The resolution comes with the Gospel of our Lord Jesus Christ. Long before Abraham, God had already made a promise to him that pushed the formula to its logical conclusion. If God would spare a whole city for ten righteous souls, what is the largest people He would save for the sake of the smallest number of righteous souls; for, say, one righteous man? And the gospel answer was everyone. God would make salvation available to everyone, past, present, and future, for one righteous soul. That was the measure of God’s love, that He had promised the single seed of Abraham, by which all the nations of the earth would be blessed. Or, as we well know it: “For God so loved the world that He gave His only Son, that whoever believes in Him should not perish but have eternal life.” In Jesus the Son we find the one who is the righteousness of God: Christ our righteousness; full of grace and truth. For Christ’s sake God saves the world.
Working through the Gospel text, the homilist will want to move his auditors from the past event of the redemption accomplishments of Jesus to the Lord’s by-the-Holy-Spirit application of the same to individuals, referencing spatial objects germane to one’s own redemption (font and altar) and engagement with Christ in prayer (communion rail). This also corresponds nicely with the general linear progression of one’s Christian life, with baptism in youth, prayerful catechumen, and devotee of the Eucharist.

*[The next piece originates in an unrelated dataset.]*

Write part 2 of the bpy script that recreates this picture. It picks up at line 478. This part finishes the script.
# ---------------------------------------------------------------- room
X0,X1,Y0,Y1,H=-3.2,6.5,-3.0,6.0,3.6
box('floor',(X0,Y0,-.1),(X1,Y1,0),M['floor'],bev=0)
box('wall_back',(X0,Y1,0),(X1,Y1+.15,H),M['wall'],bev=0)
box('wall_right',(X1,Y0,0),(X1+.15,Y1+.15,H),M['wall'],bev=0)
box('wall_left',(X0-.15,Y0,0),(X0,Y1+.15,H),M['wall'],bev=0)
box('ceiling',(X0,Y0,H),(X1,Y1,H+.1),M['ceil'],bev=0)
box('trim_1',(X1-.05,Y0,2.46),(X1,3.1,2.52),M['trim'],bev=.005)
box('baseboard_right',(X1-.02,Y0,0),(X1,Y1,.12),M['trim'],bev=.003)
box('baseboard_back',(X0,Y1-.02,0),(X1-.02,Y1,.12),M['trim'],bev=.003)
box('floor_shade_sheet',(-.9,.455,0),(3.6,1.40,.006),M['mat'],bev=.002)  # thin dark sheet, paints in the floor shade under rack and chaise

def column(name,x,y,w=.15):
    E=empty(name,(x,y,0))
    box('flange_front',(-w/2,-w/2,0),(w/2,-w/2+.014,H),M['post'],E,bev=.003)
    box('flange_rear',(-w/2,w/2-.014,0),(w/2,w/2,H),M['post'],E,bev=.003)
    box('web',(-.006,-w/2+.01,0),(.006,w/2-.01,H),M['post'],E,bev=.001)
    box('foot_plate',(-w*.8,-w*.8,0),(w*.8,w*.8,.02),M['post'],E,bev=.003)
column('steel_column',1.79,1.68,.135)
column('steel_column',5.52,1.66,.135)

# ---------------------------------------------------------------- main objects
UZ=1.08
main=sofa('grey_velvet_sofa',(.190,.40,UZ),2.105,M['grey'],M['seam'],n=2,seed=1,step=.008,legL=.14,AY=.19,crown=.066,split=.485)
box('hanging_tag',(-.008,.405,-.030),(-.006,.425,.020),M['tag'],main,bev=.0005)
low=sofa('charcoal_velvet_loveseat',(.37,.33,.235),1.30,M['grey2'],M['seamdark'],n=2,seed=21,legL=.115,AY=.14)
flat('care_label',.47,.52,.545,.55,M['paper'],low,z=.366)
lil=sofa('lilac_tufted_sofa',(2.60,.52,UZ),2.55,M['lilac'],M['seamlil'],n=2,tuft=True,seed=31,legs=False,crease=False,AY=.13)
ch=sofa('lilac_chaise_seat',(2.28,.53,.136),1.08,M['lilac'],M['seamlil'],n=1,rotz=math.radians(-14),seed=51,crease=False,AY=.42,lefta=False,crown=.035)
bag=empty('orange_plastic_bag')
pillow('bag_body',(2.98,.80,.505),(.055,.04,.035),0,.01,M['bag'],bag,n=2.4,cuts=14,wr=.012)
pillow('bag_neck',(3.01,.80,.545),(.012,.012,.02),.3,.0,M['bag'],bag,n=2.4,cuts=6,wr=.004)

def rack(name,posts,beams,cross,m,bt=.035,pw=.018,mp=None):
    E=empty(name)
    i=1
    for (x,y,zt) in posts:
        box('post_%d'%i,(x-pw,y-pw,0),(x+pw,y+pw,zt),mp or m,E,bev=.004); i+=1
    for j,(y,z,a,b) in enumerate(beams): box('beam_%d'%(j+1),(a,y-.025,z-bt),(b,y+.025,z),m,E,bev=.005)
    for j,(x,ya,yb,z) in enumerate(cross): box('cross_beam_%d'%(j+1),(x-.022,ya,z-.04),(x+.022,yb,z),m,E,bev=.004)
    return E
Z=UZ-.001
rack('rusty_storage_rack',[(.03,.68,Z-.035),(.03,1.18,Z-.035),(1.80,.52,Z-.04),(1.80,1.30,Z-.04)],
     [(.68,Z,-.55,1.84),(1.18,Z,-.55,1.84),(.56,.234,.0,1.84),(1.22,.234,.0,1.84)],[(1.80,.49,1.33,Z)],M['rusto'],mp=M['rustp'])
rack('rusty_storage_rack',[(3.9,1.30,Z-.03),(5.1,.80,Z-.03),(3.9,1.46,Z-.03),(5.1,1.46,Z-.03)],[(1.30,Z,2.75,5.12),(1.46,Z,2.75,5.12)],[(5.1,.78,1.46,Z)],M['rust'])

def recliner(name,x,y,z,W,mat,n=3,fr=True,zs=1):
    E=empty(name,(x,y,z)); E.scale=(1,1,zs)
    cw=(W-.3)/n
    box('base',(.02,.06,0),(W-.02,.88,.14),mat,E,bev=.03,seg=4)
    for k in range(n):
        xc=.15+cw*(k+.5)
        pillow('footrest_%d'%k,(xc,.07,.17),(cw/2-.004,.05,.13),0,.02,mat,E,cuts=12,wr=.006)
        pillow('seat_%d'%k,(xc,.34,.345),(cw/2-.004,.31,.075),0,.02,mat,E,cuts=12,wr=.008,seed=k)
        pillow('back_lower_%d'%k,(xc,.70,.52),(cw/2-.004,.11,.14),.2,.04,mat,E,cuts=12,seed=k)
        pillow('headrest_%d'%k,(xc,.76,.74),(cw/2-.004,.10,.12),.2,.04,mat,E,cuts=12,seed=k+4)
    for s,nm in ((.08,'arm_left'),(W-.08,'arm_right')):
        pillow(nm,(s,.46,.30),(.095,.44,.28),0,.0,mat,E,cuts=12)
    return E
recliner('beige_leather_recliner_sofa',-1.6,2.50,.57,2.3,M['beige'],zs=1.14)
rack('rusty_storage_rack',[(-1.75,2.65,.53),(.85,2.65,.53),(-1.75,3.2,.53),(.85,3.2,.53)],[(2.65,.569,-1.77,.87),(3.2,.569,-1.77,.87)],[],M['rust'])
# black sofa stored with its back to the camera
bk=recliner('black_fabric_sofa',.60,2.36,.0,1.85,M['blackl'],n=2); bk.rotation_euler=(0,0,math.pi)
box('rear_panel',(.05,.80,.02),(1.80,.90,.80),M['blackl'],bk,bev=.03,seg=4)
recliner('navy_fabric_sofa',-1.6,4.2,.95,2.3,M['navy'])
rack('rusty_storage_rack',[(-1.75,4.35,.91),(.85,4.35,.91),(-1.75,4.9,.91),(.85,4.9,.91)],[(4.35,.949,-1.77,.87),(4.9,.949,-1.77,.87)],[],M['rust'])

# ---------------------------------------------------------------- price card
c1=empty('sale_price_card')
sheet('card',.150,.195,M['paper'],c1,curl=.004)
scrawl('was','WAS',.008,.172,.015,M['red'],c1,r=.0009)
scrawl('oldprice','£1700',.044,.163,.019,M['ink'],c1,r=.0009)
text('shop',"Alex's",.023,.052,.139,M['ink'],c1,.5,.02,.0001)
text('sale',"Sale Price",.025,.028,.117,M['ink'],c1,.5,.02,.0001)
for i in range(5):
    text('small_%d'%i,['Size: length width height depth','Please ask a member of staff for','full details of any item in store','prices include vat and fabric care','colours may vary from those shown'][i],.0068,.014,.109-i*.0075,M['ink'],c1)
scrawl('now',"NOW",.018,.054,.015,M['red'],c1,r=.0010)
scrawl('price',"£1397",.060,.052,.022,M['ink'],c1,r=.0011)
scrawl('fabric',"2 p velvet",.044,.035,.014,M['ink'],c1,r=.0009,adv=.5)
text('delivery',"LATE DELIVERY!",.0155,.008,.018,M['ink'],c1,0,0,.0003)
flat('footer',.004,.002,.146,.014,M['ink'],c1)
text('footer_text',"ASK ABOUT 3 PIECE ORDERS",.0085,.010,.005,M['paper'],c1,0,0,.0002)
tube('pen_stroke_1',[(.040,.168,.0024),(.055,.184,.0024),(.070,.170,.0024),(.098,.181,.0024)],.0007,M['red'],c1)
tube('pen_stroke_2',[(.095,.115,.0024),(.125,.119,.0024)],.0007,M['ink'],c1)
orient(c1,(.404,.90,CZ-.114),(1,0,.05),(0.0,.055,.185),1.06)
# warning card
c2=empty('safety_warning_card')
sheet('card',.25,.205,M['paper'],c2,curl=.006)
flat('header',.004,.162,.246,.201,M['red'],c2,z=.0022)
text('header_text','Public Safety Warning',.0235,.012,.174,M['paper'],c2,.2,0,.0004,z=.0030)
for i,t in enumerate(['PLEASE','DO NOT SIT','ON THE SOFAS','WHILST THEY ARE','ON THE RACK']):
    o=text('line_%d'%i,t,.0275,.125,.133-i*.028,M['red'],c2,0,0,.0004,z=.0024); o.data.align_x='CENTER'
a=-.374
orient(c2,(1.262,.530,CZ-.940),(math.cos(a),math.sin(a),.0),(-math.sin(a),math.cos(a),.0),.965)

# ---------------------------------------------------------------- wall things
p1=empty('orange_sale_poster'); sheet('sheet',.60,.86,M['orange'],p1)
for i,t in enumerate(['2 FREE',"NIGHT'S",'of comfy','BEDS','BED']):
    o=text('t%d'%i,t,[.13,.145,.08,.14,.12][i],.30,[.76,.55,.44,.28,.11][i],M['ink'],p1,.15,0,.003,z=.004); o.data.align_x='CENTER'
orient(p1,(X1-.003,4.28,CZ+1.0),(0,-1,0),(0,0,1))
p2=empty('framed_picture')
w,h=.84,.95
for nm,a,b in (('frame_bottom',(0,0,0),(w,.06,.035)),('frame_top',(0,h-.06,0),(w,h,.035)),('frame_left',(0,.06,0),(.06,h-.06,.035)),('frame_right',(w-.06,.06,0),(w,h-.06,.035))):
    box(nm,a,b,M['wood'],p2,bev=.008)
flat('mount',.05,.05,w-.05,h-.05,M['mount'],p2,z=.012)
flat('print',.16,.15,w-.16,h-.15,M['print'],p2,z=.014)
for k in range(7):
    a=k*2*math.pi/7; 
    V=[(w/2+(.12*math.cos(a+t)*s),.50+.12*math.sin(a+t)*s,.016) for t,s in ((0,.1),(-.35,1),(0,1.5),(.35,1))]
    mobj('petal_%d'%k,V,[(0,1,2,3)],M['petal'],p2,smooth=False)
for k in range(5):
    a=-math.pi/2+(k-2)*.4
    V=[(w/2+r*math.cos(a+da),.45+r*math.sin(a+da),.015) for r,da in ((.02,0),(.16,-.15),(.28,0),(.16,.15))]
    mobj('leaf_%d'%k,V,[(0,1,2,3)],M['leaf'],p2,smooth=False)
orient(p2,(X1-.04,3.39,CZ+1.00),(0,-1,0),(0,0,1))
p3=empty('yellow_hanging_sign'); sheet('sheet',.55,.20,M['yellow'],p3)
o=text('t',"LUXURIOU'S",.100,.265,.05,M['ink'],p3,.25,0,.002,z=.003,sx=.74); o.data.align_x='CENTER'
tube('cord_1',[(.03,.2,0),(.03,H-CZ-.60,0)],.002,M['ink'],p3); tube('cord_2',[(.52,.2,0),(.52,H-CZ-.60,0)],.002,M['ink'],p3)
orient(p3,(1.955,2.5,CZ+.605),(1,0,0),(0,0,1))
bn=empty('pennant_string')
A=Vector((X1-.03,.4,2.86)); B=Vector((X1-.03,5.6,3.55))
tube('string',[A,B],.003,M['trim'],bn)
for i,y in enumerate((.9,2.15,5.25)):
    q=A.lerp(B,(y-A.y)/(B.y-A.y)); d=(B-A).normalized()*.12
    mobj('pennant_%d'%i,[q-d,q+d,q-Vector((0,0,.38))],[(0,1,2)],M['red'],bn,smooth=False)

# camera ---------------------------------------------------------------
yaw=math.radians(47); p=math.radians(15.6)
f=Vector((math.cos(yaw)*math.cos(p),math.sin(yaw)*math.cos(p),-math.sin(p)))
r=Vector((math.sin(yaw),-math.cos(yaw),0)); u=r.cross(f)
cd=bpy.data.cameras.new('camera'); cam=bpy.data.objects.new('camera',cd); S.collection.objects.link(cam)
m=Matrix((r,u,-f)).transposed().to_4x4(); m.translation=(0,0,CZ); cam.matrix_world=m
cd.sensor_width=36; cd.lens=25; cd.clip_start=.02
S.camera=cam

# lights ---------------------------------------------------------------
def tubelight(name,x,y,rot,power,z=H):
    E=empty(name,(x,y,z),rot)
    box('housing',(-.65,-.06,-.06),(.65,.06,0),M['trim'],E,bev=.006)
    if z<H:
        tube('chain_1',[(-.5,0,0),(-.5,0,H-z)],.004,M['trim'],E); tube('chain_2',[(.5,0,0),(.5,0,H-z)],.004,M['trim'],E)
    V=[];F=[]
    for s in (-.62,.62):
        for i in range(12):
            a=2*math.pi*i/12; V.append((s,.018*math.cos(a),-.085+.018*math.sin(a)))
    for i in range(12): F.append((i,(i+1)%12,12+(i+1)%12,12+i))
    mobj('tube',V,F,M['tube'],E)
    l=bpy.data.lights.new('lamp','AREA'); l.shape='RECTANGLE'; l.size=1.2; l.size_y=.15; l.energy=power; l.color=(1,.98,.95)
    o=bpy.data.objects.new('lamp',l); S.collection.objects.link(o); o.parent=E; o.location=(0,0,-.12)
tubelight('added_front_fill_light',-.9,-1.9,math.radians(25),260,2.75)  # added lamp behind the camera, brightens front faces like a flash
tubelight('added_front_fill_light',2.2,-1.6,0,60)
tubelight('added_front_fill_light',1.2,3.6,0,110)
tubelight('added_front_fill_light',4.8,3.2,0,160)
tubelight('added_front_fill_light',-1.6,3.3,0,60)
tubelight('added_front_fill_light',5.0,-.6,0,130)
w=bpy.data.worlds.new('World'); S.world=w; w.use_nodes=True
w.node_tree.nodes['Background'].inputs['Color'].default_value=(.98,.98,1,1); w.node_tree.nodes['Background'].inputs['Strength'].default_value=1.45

The associating external objects that Jesus references (fish, snakes, egg, scorpion) will garner an internal correlation that, likewise, comes externally (the Holy Spirit), beckoning for a spatial reference for a “this world” encounter with the living God (namely, Baptism).
Ask, and you will receive. But what will you receive? Pray until something happens. But what will happen? And here is the punchline of this text. “If you then, who are evil, know how to give good gifts to your children, how much more will the heavenly Father give...” Give what? “How much more will the heavenly Father give the Holy Spirit to those who ask Him!” The Father gives the Holy Spirit and, therefore, all the fruit of the Spirit for those who seek, ask, and knock.
Prayer is part of a living relationship with our Father who gives the Holy Spirit to those who ask Him, and by His Spirit conforms us inwardly to the will, ways, and likeness of Christ. At this point, the transition to the gospel sacraments, indeed, the transition to the encounter with the Son of God and the Spirit of God is seamless as the natural outcome of the gospel latent within Christ’s teaching on prayer but also corroborated by the texts from the Old Testament and Epistles lessons.
This is why Holy Baptism has always been referred to as “the enlightening,” like in Hebrews 6:4, the enlightening or illumination of our hearts and minds to the voice of God and His sacred presence in these sacraments. And, hereby, we conform to the reality that Christ is in charge, and He is bringing all things to fruition, and He will transform us into the divine image; transform us toward godliness even through the messiness of this brief life. That is the work of the Holy Spirit. In other words, the Spirit is going to cast light on Christ our righteousness, Christ our sanctification, Christ our glorification.
All proper sermons will terminate with the gospel fulfilled in-the-moment by the Christ of the Eucharist. That is, the Gospel lesson will bring auditors spatially from the spaces and things posited in their imagination to a living encounter with Christ at the altar. There is a point to preaching, not only to herald the gospel of Christ within the Holy Scriptures but also to bring them to the Christ of the gospel found upon the altar. Our example concludes:
So, pray. In fact, come here and pray. Come to the Altar of Sacrifice where Christ is present in His self-giving and He will alter you so you may know that when the world brings you fire, He will be with you and by the Eucharist in you through the fire. Come here, pause and pray with Angels and Archangels and all the company of Heaven. Pray with the Virgin Mary and Saint James, pray with Saint Ambrose and Saint Augustine, pray with the Browns and Brookes. Pray knowing you are participating in the will of Christ, that He delights to hear from you and give you His Spirit. Pray persistently for others to receive this same Spirit of Truth, with all the fruit of the Spirit. Pray to Christ for the Holy Spirit and He will not deny you because this is the best and most necessary thing He could give. And in giving you the Spirit, we find He gives us more of Himself, no place more tangibly so than as the Bread of Life and Drink of God. Amen.